Alain de Benoist, chef de file de la Nouvelle Droite, a accompagné les premiers pas du Figaro Magazine… quand il n'était pas interdit de penser dans le supplément du célèbre quotidien Anthologie.
Qui lit Le Figaro Magazine aujourd'hui ? On l'achète encore par habitude, pour rehausser les pieds de lampe, tromper son ennui dans les salles d'attente et justifier le tri sélectif. Autant feuilleter un annuaire glamour sur papier glacé ou le catalogue des ventes de l'hôtel Drouot, avec des notices de Claire Chazal en guise d'expertise de commissaire-priseur. Louis Pauwels, qui l'avait lancé en 1977 ne pouvait certes pas imaginer que « son » magazine deviendrait un tel désert de significations, même si en évinçant au début des années 80 les membres de la Nouvelle Droite auxquels il avait fait appel pour doter son « bébé » des meilleurs pédagogues, il avait clairement indiqué la marche à suivre à ses successeurs.
Mais voilà, pendant quelques années, Louis Pauwels est parvenu à faire du Figaro magazine un Nouvel Obs’ de droite, et même mieux que cela, en confiant à Alain de Benoist le soin d'en animer les pages culturelles. On a peine à imaginer que cinq ans durant, un magazine, qui tirait alors à 850 000, initiait ses lecteurs à la pensée de Carl Schmitt et de Nietzsche, aux aphorismes de Cioran, à une critique radicale de l'égalitarisme, sur fond de paganisme surréaliste. C'est pourtant ce que fit de Benoist, de 1977 à 1981, qui a eu l'heureuse idée de rééditer le tout en un épais volume, Au temps des idéologies à la mode. Un régal. C'est l'auteur mordant des Idées à l'endroit qui ressurgit. Son nietzschéisme semble alors lui avoir donné des ailes.
Si la grande ambition pour un critique, c'est d'atteindre à une parfaite équanimité des choses, de Benoist est le premier d'entre eux. Étreindre un sujet sans l'étouffer, tenir dans ses mains le pour et le contre, les yeux bandés, comme dans une allégorie de la Justice. Ainsi de ces textes, dont aucun n'a vieilli. Quand les historiens du futur se retourneront sur notre temps et qu'ils embrasseront d'un seul regard cet archipel éclaté qu'est la Nouvelle Droite, avec en son centre Alain de Benoist, ils lui restitueront la place éminente qui est la sienne et que nos contemporains ne lui ont concédée que du bout des lèvres.

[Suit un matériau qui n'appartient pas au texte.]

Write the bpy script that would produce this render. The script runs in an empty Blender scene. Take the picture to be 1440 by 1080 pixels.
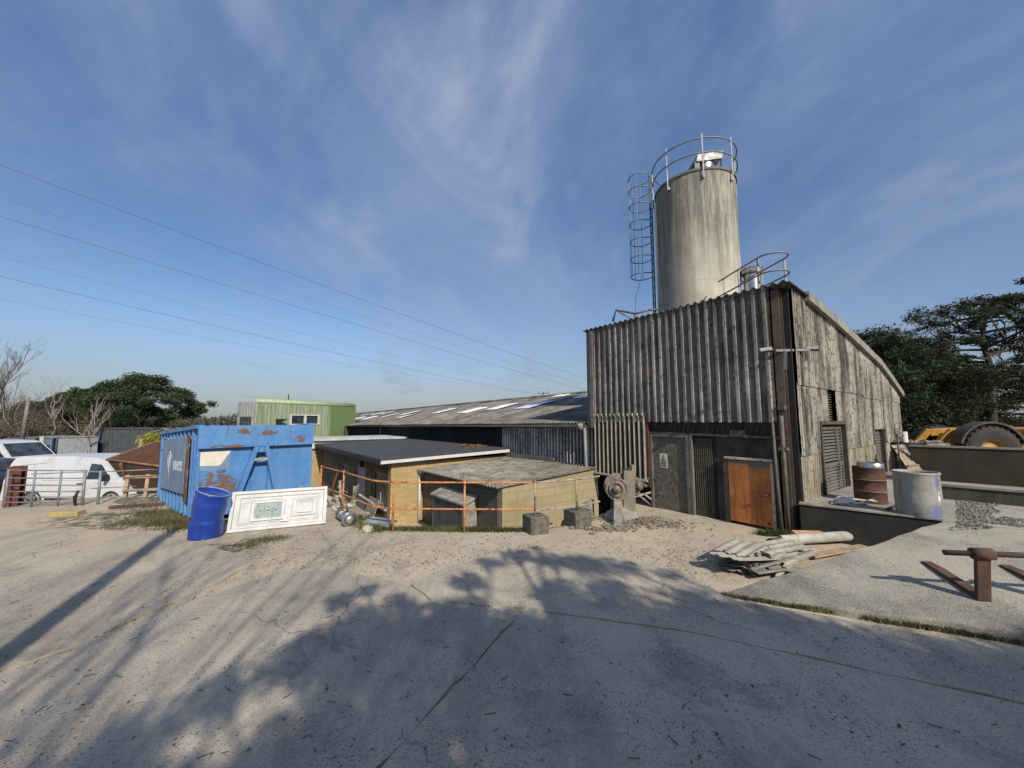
import bpy, math, random
from math import sin, cos, tan, pi, radians, atan2, sqrt, exp, floor
from mathutils import Vector, Matrix, noise as mnoise

random.seed(7)
SC = bpy.context.scene
COL = SC.collection

# ------------------------------------------------------------------ survey: a picture position to a point of the place
PITCH = radians(5.5); CP, SP = cos(PITCH), sin(PITCH); EYE = 2.2
def ray(u, v):
    up = 540 - v; k = 540*CP - up*SP
    return (u-720)/k, (540*SP + up*CP)/k
def gp(u, v, z=0.0):
    a, b = ray(u, v); d = (z-EYE)/b
    return Vector((a*d, d, z))
def dp(u, v, d):
    a, b = ray(u, v)
    return Vector((a*d, d, EYE+b*d))

# ------------------------------------------------------------------ mesh helpers
class M:
    def __init__(s): s.v = []; s.f = []; s.sm = []
    def add(s, vs, fs, smooth=False):
        o = len(s.v); s.v += [tuple(p) for p in vs]
        for f in fs: s.f.append(tuple(i+o for i in f)); s.sm.append(smooth)
        return s
    def box(s, x0, x1, y0, y1, z0, z1):
        if x0 > x1: x0, x1 = x1, x0
        if y0 > y1: y0, y1 = y1, y0
        if z0 > z1: z0, z1 = z1, z0
        return s.add([(x0,y0,z0),(x1,y0,z0),(x1,y1,z0),(x0,y1,z0),(x0,y0,z1),(x1,y0,z1),(x1,y1,z1),(x0,y1,z1)],
              [(0,3,2,1),(4,5,6,7),(0,1,5,4),(1,2,6,5),(2,3,7,6),(3,0,4,7)])
    def beam(s, a, b, w, h, up=(0,0,1)):
        a = Vector(a); b = Vector(b); d = (b-a).normalized(); u = Vector(up)
        if abs(d.dot(u)) > .98: u = Vector((0,1,0))
        x = d.cross(u).normalized(); y = x.cross(d).normalized()
        vs = [p + x*(i*w/2) + y*(j*h/2) for p in (a,b) for i,j in ((-1,-1),(1,-1),(1,1),(-1,1))]
        return s.add(vs, [(3,2,1,0),(4,5,6,7),(0,1,5,4),(1,2,6,5),(2,3,7,6),(3,0,4,7)])
    def tube(s, pts, r, n=8, caps=True, smooth=True):
        pts = [Vector(p) for p in pts]; rr = r if isinstance(r, (list,tuple)) else [r]*len(pts)
        vs = []; fs = []; px = None
        for i, p in enumerate(pts):
            d = (pts[min(i+1,len(pts)-1)] - pts[max(i-1,0)]).normalized()
            if px is None:
                u = Vector((0,0,1)) if abs(d.z) < .95 else Vector((1,0,0))
                px = d.cross(u).normalized()
            else:
                px = (px - d*px.dot(d)).normalized()
            py = d.cross(px)
            for k in range(n):
                a = 2*pi*k/n; vs.append(p + (px*cos(a)+py*sin(a))*rr[i])
        for i in range(len(pts)-1):
            for k in range(n):
                fs.append((i*n+k, i*n+(k+1)%n, (i+1)*n+(k+1)%n, (i+1)*n+k))
        s.add(vs, fs, smooth)
        if caps:
            o = len(s.v)-len(vs)
            s.f.append(tuple(o+k for k in reversed(range(n)))); s.sm.append(False)
            s.f.append(tuple(o+(len(pts)-1)*n+k for k in range(n))); s.sm.append(False)
        return s
    def lathe(s, prof, c=(0,0,0), n=32, axis='z', smooth=True):
        vs = []; fs = []
        for r, h in prof:
            for k in range(n):
                a = 2*pi*k/n; x, y = r*cos(a), r*sin(a)
                p = (x,y,h) if axis == 'z' else ((h,x,y) if axis == 'x' else (y,h,x))
                vs.append((p[0]+c[0], p[1]+c[1], p[2]+c[2]))
        for i in range(len(prof)-1):
            for k in range(n): fs.append((i*n+k, i*n+(k+1)%n, (i+1)*n+(k+1)%n, (i+1)*n+k))
        return s.add(vs, fs, smooth)
    def prism(s, poly, vec, smooth=False):
        """closed polygon (3D points) pushed along vec"""
        vec = Vector(vec); n = len(poly)
        vs = [Vector(p) for p in poly] + [Vector(p)+vec for p in poly]
        fs = [tuple(range(n)), tuple(reversed(range(n, 2*n)))] + [(i, i+n, (i+1)%n+n, (i+1)%n) for i in range(n)]
        return s.add(vs, fs, smooth)
    def grid(s, fn, nu, nv, smooth=False):
        vs = [fn(i/nu, j/nv) for j in range(nv+1) for i in range(nu+1)]
        w = nu+1
        return s.add(vs, [(j*w+i, j*w+i+1, (j+1)*w+i+1, (j+1)*w+i) for j in range(nv) for i in range(nu)], smooth)
    def blob(s, c, r, n=8, m=5, jit=.15, sq=(1,1,1), rng=random):
        vs = []; fs = []
        for j in range(m+1):
            t = pi*j/m
            for k in range(n):
                a = 2*pi*k/n; q = r*(1+rng.uniform(-jit, jit)) if 0 < j < m else r
                vs.append((c[0]+sq[0]*q*sin(t)*cos(a), c[1]+sq[1]*q*sin(t)*sin(a), c[2]+sq[2]*q*cos(t)))
        for j in range(m):
            for k in range(n): fs.append((j*n+k, (j+1)*n+k, (j+1)*n+(k+1)%n, j*n+(k+1)%n))
        return s.add(vs, fs, False)

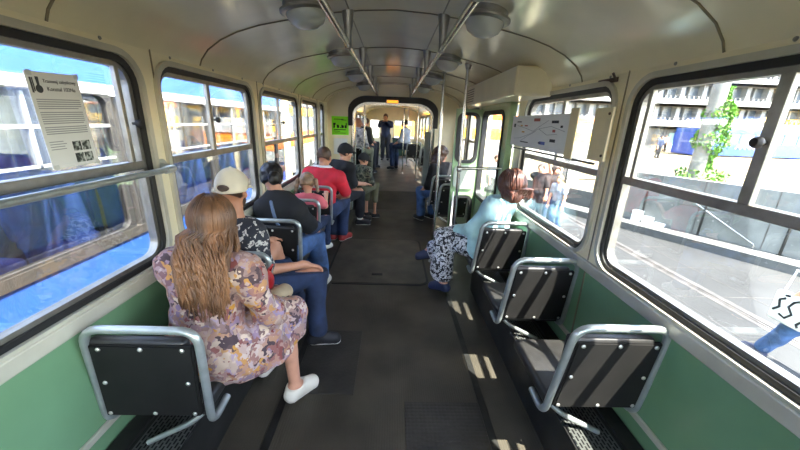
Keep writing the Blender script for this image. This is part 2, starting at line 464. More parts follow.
# overhead rails, lamps ------------------------------------------------
for s, nm in ((-1, 'left'), (1, 'right')):
    t = thing('ceiling_handrail', 'long chrome overhead rail running along the %s side of the aisle' % nm, 'handrail')
    b = MB(); b.tube([(s * .28, -.9, 2.075), (s * .28, 6.05, 2.075)], .0165, 12); b.build('rail', M['chrome'], t, smooth=True)
    for y in (.3, 1.3, 2.2, 3.2, 4.15, 5.1, 5.9):
        b = MB(); b.lathe([(.038, 2.262), (.036, 2.25), (.024, 2.16), (.02, 2.09), (.02, 2.058)], (s * .28, y, 0), 'z', 14)
        b.build('bracket', M['alu'], t, smooth=True)
lam0 = None
order = ['nearest', 'second', 'third', 'fourth']
for s, nm in ((-1, 'left'), (1, 'right')):
    for i, y in enumerate((1.98, 3.24, 4.42, 5.6)):
        if lam0 is None:
            t = lam0 = thing('ceiling_lamp', '', 'lamp')
            b = MB(); b.lathe([(.0, .045), (.112, .045), (.114, .012), (.132, .004), (.132, -.008), (.122, -.014), (.105, -.014)], (0, 0, 0), 'z', 28)
            b.build('base_ring', M['alu'], t, smooth=True)
            b = MB(); b.lathe([(.104, -.008), (.1, -.03), (.085, -.058), (.058, -.076), (.026, -.085), (0, -.087)], (0, 0, 0), 'z', 28)
            b.build('glass_dome', M['lamp'], t, smooth=True)
        else: t = copy_tree(lam0)
        t.location = (s * .47, y, 2.185); t.rotation_euler = (0, math.radians(-s * -7), 0)
        tag(t, 'round opal dome ceiling lamp, %s from the camera on the %s of the aisle' % (order[i], nm), 'lamp', 'dome lamps along the ceiling')
# amber light over the portal
t = thing('portal_lamp', 'small amber lit lamp on the arch of the gangway', 'lamp', (-.02, YP - .05, 1.985))
b = MB(); b.box(-.11, .11, -.02, .03, -.03, .03, .008); b.build('lamp_body', M['alu_paint'], t)
b = MB(); b.box(-.095, .095, -.035, -.018, -.022, .022, .006)
b.build('lens', mat('amber_lens', (255, 170, 50), .3, emit=(255, 150, 40), estr=1.0), t)
# window grab rail on the left
t = thing('window_grab_rail', 'grey metal bar fixed across the nearest left window', 'handrail')
b = MB(); b.tube([(-1.09, -.3, 1.395), (-1.09, 1.64, 1.388)], .014, 12); b.build('rail', M['steel'], t, smooth=True)
b = MB(); b.tube([(-1.09, 1.62, 1.388), (-1.09, 1.675, 1.388), (-1.165, 1.7, 1.395)], .019, 10); b.lathe([(.034, .0), (.034, .008)], (-1.17, 1.715, 1.395), 'x', 14)
b.build('bracket', M['steel'], t, smooth=True)

# stanchion poles --------------------------------------------------------
def pole(x, y, z0, z1, label, r=.0165, fl=True):
    t = thing('grab_pole', label, 'pole', (x, y, z0))
    b = MB(); b.tube([(0, 0, 0), (0, 0, z1 - z0)], r, 12); b.build('tube', M['chrome'], t, smooth=True)
    b = MB(); b.lathe([(.04, 0), (.04, .012), (.022, .03), (.02, .05)], (0, 0, 0), 'z', 14); b.build('floor_flange', M['alu'], t, smooth=True)
    b = MB(); b.lathe([(.02, z1 - z0 - .05), (.036, z1 - z0 - .006), (.036, z1 - z0)], (0, 0, 0), 'z', 14); b.build('ceiling_flange', M['alu'], t, smooth=True)
    return t
pole(.53, 3.8, 0, 2.215, 'vertical chrome pole on the right of the aisle before the occupied double seats')
p2 = pole(.685, 3.36, 0, 2.19, 'vertical chrome pole beside the open door with a cross rail')
b = MB(); b.tube([(0, 0, 1.22), (.4, -.1, 1.25)], .015, 10); b.lathe([(.03, -.02), (.03, .02)], (0, 0, 1.22), 'x', 12); b.build('cross_rail', M['chrome'], p2, smooth=True)
for x, y, l in ((.3, 9.6, 'thin pole in the far car left of the seated passenger in grey'), (.62, 8.6, 'bright pole in the far car nearest the gangway on the right'), (.5, 11.5, 'slim pole deep in the far car on the right'), (-.62, 7.5, 'yellowish pole just past the gangway on the left')):
    pole(x, y, RAISE, 2.2, l)
# floor details -------------------------------------------------------------
for s, x in ((1, .6), (-1, -.62)):
    b = MB(); b.box(x - .022, x + .022, Y0, 3.15 if s > 0 else 5.6, 0, .006, .002); struct(b.build('trim_floor_%s' % ('right' if s > 0 else 'left'), M['darkmetal']))
t = thing('floor_hatch', 'large round-cornered floor hatch in mid aisle with a lifting slot', 'hatch', (-.13, 3.85, 0))
b = MB(); b.prism(rrect(-.54, .54, -.68, .68, .1), 0, .012, 'z'); b.build('lid', M['mat2'], t)
b = MB(); b.ring(rrect(-.565, .565, -.705, .705, .12), rrect(-.54, .54, -.68, .68, .1), 0, .007, 'z'); b.build('edge_strip', M['rubber'], t)
b = MB(); b.box(-.06, .06, -.5, -.45, .0115, .0165, .002); b.build('lifting_slot', M['rubber'], t)
b = MB(); b.box(.12, .6 - .025, .85, 1.615, 0, .008, .002); tag(b.build('floor_mat', M['studs']), 'studded black rubber mat at the near end of the aisle floor', 'mat')
b = MB(); b.box(-.6 + .005, -.2, 1.67, 2.33, 0, .007, .002); tag(b.build('floor_mat', M['mat']), 'dark square rubber patch on the floor by the dark shoe', 'mat')

# heater boxes under the seats
for s, ya, yb, nm in ((-1, -.9, 5.5, 'left'), (1, -.9, 3.1, 'right')):
    t = thing('heater_box', 'low grey heater box with perforated top along the %s wall' % nm, 'heater')
    xa, xb = sorted((s * .86, s * 1.165))
    b = MB(); b.box(xa, xb, ya, yb, 0, .285, .004); b.build('casing', M['darkmetal'], t)
    xa, xb = sorted((s * .868, s * 1.06))
    b = MB(); b.box(xa, xb, ya + .02, yb - .02, .284, .292); b.build('perforated_cover', M['perf'], t)
    xa, xb = sorted((s * 1.08, s * 1.16))
    b = MB(); b.box(xa, xb, ya + .02, yb - .02, .284, .30, .004); b.build('ledge', M['darkmetal'], t)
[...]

On pourrait presque parler à son propos de complexe de Coriolan, du nom de ce patricien romain, général de son état et héros de Plutarque, dont Shakespeare a tiré une tragédie somptueuse, et qui a fini par se retourner contre les siens et marcher sur une Rome livrée à la plèbe et aux démagogues. Ainsi d'Alain de Benoist à l'égard de la droite. Les droites n'aiment guère les intellectuels qui bousculent par trop ce « confort intellectuel » dont Marcel Aymé a livré un éloge ambigu. Lesquels intellectuels sont voués à quitter leur famille d'origine, fils prodigues qui ne reviendront jamais au bercail. Comment dès lors cesser d'être réactionnaire sans devenir pour autant révolutionnaire ? C'est tout le dilemme. Quoi qu'il en soit, on ne pense jamais impunément. C'est la leçon délivrée par Alain de Benoist. Lui, l'homme-bibliothèque, personnage de Borges au savoir labyrinthique, comme dévoré par une sorte de bibliophagie, monstrueuse si l'on veut, et dont fait état l'immense bibliographie de ses travaux publiée conjointement à ses textes du Figaro. Depuis longtemps, son auteur est passé de l'autre côté du miroir de la pensée - celui des penseurs authentiques engagés dans une Terra incognita non défrichée, où l'on n'est livré qu'à soi. Cela n'est donné qu'à très peu d'hommes. Car ici, il faut s'orienter seul et tracer dans le noir une nouvelle cartographie des savoirs. C'est le dernier de Benoist, celui qu'on attend tous, ultime métamorphose. Le dernier étage de la fusée doit se détacher, rompre toutes les amarres, et l'homme-bibliothèque, ainsi délesté de ses livres, pourra s'affranchir de la pesanteur. Tout abandonner pour tout retrouver. Tout oublier pour tout recréer. Et couronner ainsi une œuvre magistrale.